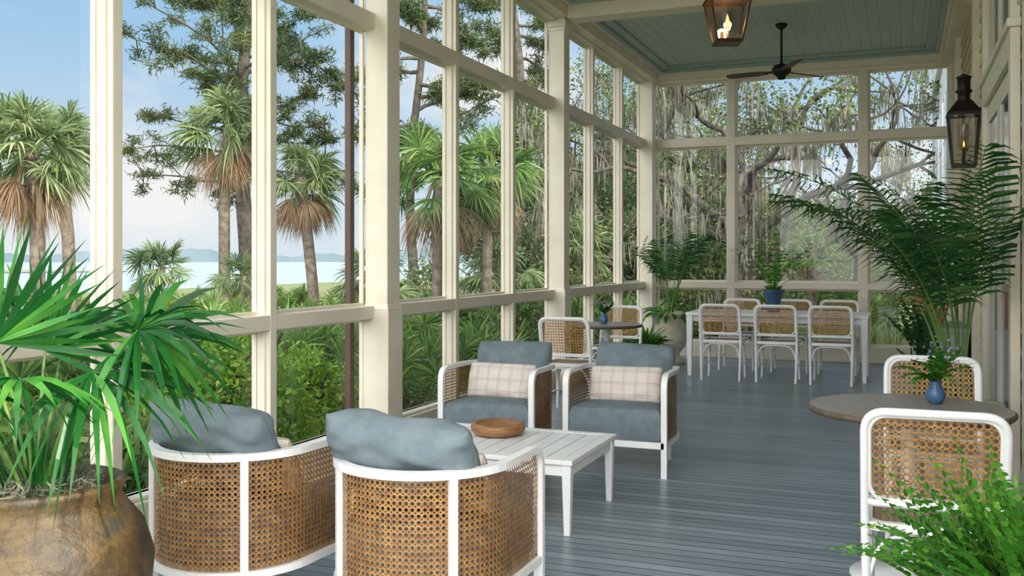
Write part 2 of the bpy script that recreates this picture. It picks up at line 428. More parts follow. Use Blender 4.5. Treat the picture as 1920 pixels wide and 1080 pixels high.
place('wall_left', mb.mesh('wall_left', [CREAM]), bevel=.006)
mb = MB(); box(mb, (XL-.13, YP[0], 0), (XL+.012, YF, ZB)); box(mb, (XL+.012, YP[0], 0), (XL+.03, YF, .03)); box(mb, (XL-.13, YP[0], ZB), (XL-.02, YF, ZB+.02))
place('baseboard_left', mb.mesh('bbl', [CREAM]), bevel=.005)
def winframe(mb, fn, a0, a1, z0, z1, w=.02, dp=.03):
    for (p, q, r, s) in ((a0, a0+w, z0, z1), (a1-w, a1, z0, z1), (a0+w, a1-w, z0, z0+w), (a0+w, a1-w, z1-w, z1)):
        lo = fn(p, -dp/2, r); hi = fn(q, dp/2, s)
        box(mb, tuple(map(min, lo, hi)), tuple(map(max, lo, hi)), 0)
    v = [fn(a0+w, 0, z0+w), fn(a1-w, 0, z0+w), fn(a1-w, 0, z1-w), fn(a0+w, 0, z1-w)]
    mb.add(v, [(0, 1, 2, 3)], 1)
wi = 1
for bay in range(4):
    ys = [YP[bay]+.09]+[q for y in mull(bay) for q in (y-.032, y+.032)]+[YP[bay+1]-.09]
    for k in range(3):
        mb = MB()
        for z0, z1 in ((ZB, ZS0), (ZS1, ZT0), (ZT1, ZH)):
            winframe(mb, lambda a, d, z: (XL-.10+d, a, z), ys[2*k], ys[2*k+1], z0, z1)
        place(f'window_{wi}', mb.mesh('window', [CREAM, GLASS])); wi += 1
XM = [-2.23, -.47]
mb = MB()
for z0, z1 in ((ZS0, ZS1), (ZT0, ZT1), (ZH, CZ)):
    box(mb, (XL, YF-.0, z0), (XR, YF+.13, z1))
for x in XM: box(mb, (x-.055, YF-.004, ZB), (x+.055, YF+.13, ZH)); box(mb, (x-.07, YF+.03, ZB), (x+.07, YF+.09, ZH))
box(mb, (XR-.07, YF-.004, ZB), (XR, YF+.13, ZH))
place('wall_far', mb.mesh('wall_far', [CREAM]), bevel=.006)
mb = MB(); box(mb, (XL, YF-.012, 0), (XR, YF+.13, ZB)); box(mb, (XL, YF-.03, 0), (XR, YF-.012, .03)); place('baseboard_far', mb.mesh('bbf', [CREAM]), bevel=.005)
xs = [XL+.1, XM[0]-.055, XM[0]+.055, XM[1]-.055, XM[1]+.055, XR-.07]
for k in range(3):
    mb = MB()
    for z0, z1 in ((ZB, ZS0), (ZS1, ZT0), (ZT1, ZH)):
        winframe(mb, lambda a, d, z: (a, YF+.11+d, z), xs[2*k], xs[2*k+1], z0, z1, .025)
    place(f'window_{wi}', mb.mesh('window', [CREAM, GLASS])); wi += 1
ti = 1
for y in YP[1:4]:
    mb = MB(); box(mb, (XL+.15, y-.13, 3.93), (XR-.02, y+.13, CZ)); box(mb, (XL+.15, y-.17, 4.07), (XR-.02, y+.17, CZ)); place('ceiling_beam', mb.mesh('beam', [CREAM]), bevel=.006)
mb = MB(); box(mb, (XL+.02, YC, 3.95), (XL+.15, YF, CZ)); box(mb, (XL+.15, YC, 4.06), (XL+.2, YF, CZ)); place(f'trim_{ti}', mb.mesh('trim', [CREAM]), bevel=.006); ti += 1
mb = MB(); box(mb, (XR-.15, YC, 3.95), (XR, YF, CZ)); box(mb, (XR-.2, YC, 4.06), (XR-.15, YF, CZ)); place(f'trim_{ti}', mb.mesh('trim', [CREAM]), bevel=.006); ti += 1
mb = MB(); box(mb, (XL+.15, YF-.12, 3.97), (XR-.15, YF, CZ)); place(f'trim_{ti}', mb.mesh('trim', [CREAM]), bevel=.006); ti += 1
for a, c in list(zip(YP[:-1], YP[1:]))[1:]:
    y0, y1 = a+.17, c-.17
    if c > 13: y1 = YF-.12
    mb = MB(); x0, x1 = XL+.2, XR-.2; w = .16
    for (p, q, r, s) in ((x0, x0+w, y0, y1), (x1-w, x1, y0, y1), (x0+w, x1-w, y0, y0+w), (x0+w, x1-w, y1-w, y1)):
        box(mb, (p, r, 4.10), (q, s, CZ))
    w = .05
    for (p, q, r, s) in ((x0, x0+w, y0, y1), (x1-w, x1, y0, y1), (x0+w, x1-w, y0, y0+w), (x0+w, x1-w, y1-w, y1)):
        box(mb, (p, r, 4.06), (q, s, 4.10))
    place(f'trim_{ti}', mb.mesh('trim', [CEILT]), bevel=.008); ti += 1

mb = MB(); box(mb, (XR, YC, 0), (XR+.1, YF+.15, CZ))
z = .2
while z < 3.95:
    v = [(XR-.004, YC, z+.13), (XR-.022, YC, z), (XR, YC, z), (XR-.004, YF, z+.13), (XR-.022, YF, z), (XR, YF, z)]
    mb.add(v, [(0, 3, 4, 1), (1, 4, 5, 2), (0, 1, 2), (3, 5, 4)], 0); z += .13
place('wall_right', mb.mesh('wall_right', [SIDING]))
mb = MB(); box(mb, (XR-.035, YC, 0), (XR, YF, .2)); place('baseboard_right', mb.mesh('bbr', [CREAM]), bevel=.004)
def doorway(n, y0, y1):
    XW = XR-.0225
    mb = MB(); X0 = XW-.022
    box(mb, (X0-.03, y0, 0), (XW, y0+.13, 3.75)); box(mb, (X0-.03, y1-.13, 0), (XW, y1, 3.75))
    box(mb, (X0-.03, y0+.13, 2.56), (XW, y1-.13, 2.72)); box(mb, (X0-.05, y0-.03, 2.72), (XW, y1+.03, 2.77)); box(mb, (X0-.03, y0, 3.6), (XW, y1, 3.75)); box(mb, (X0-.07, y0-.05, 3.75), (XW, y1+.05, 3.83))
    ym = (y0+y1)/2
    for a, c in ((y0+.13, ym-.005), (ym+.005, y1-.13)):
        box(mb, (X0, a, .02), (XW, a+.11, 2.55)); box(mb, (X0, c-.11, .02), (XW, c, 2.55))
        box(mb, (X0, a+.11, .02), (XW, c-.11, .35)); box(mb, (X0, a+.11, 2.42), (XW, c-.11, 2.55))
        box(mb, (X0+.012, a+.11, .35), (XW-.001, c-.11, 2.42), 1)
        box(mb, (X0+.012, a+.03, 2.77), (XW-.001, c-.03, 3.58), 1); box(mb, (X0, a, 2.77), (XW, a+.06, 3.6)); box(mb, (X0, c-.06, 2.77), (XW, c, 3.6))
    place(f'door_{n}', mb.mesh('door', [CREAM, DGLASS]), bevel=.004)
doorway(1, 6.15, 8.3); doorway(2, 3.2, 5.6)
mb = MB(); box(mb, (XR-.07, 12.2, 0), (XR, 12.5, 3.95)); box(mb, (XR-.07, 9.3, 0), (XR, 9.55, 3.95)); box(mb, (XR-.1, 9.25, 3.7), (XR, 9.6, 3.95)); place(f'trim_{ti}', mb.mesh('pil', [CREAM]), bevel=.006)

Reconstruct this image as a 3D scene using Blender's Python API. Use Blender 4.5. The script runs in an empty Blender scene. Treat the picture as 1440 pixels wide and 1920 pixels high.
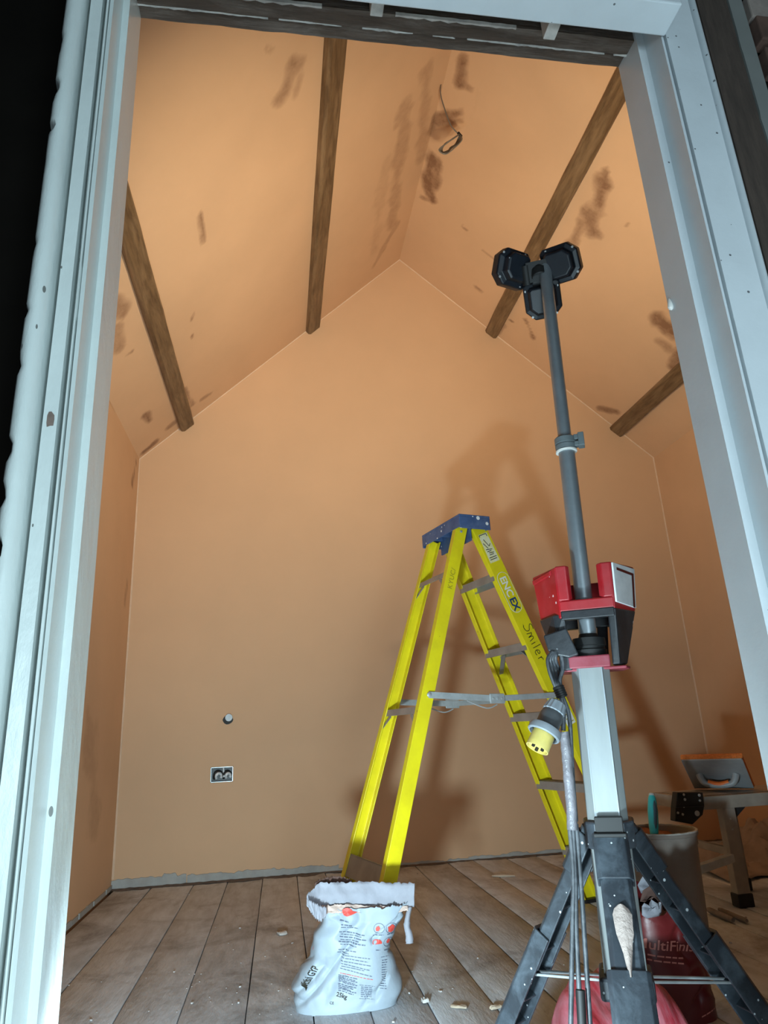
import bpy, math, random
import numpy as np
from mathutils import Vector, Matrix, noise

random.seed(7)
S = bpy.context.scene
COL = S.collection
# ------------------------------------------------------------------ camera
CAM_H = 0.75
FPX = 1275.157
B = np.array([[0.988482, -0.143116, -0.049198],
              [0.002331, -0.310654, 0.95052],
              [0.151318, 0.939687, 0.306743]])
cam_d = bpy.data.cameras.new('camera')
cam = bpy.data.objects.new('camera', cam_d)
COL.objects.link(cam)
cam_d.sensor_fit = 'VERTICAL'
cam_d.sensor_height = 36.0
cam_d.lens = 36.0 * FPX / 1920.0
cam_d.clip_start = 0.02
m = Matrix.Identity(4)
for i in range(3):
    m[i][0] = B[0][i]
    m[i][1] = B[1][i]
    m[i][2] = -B[2][i]
m[2][3] = CAM_H
cam.matrix_world = m
S.camera = cam
# ------------------------------------------------------------------ world, exposure, area lights
S.view_settings.view_transform = 'Standard'
S.view_settings.look = 'None'
S.view_settings.gamma = 1.0
S.view_settings.use_curve_mapping = False
S.view_settings.exposure = 0.08
W = bpy.data.worlds.new('world')
S.world = W
W.use_nodes = True
W.node_tree.nodes['Background'].inputs[0].default_value = (0.62, 0.78, 0.9, 1)
W.node_tree.nodes['Background'].inputs[1].default_value = 0.06


def area(name, loc, direction, size, power, color, shape='DISK', size_y=None):
    d = bpy.data.lights.new(name, 'AREA')
    d.shape = shape
    d.size = size
    if size_y:
        d.size_y = size_y
    d.energy = power
    d.color = color
    o = bpy.data.objects.new(name, d)
    COL.objects.link(o)
    o.location = loc
    o.rotation_euler = Vector(direction).to_track_quat('-Z', 'Y').to_euler()
    return o


# a site lamp on the floor in the doorway, an added soft fill by the camera's feet to brighten the frame, and daylight in the hall behind
fsl = area('floor_site_lamp', (-0.14, 0.80, 0.24), (0.22, 1.0, 0.02), 0.11, 27.0, (0.67, 0.90, 1.0))
fsl.data.spread = math.radians(142)
area('hall_daylight', (0.55, -1.00, 0.70), (0.0, 1.0, 0.0), 1.7, 34.0, (0.70, 0.90, 1.0), 'RECTANGLE', 0.7)
area('hall_floor_fill', (0.22, 0.18, 0.14), (-0.06, 1.0, 0.75), 0.36, 9.5, (0.70, 0.92, 1.0))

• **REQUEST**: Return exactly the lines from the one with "Reconstruct this image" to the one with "from mathutils import Vector, Matrix, noise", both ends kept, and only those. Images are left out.

• **ANSWER FOR THE TASK**:
Reconstruct this image as a 3D scene using Blender's Python API. Use Blender 4.5. The script runs in an empty Blender scene. Treat the picture as 1440 pixels wide and 1920 pixels high.
import bpy, math, random
import numpy as np
from mathutils import Vector, Matrix, noise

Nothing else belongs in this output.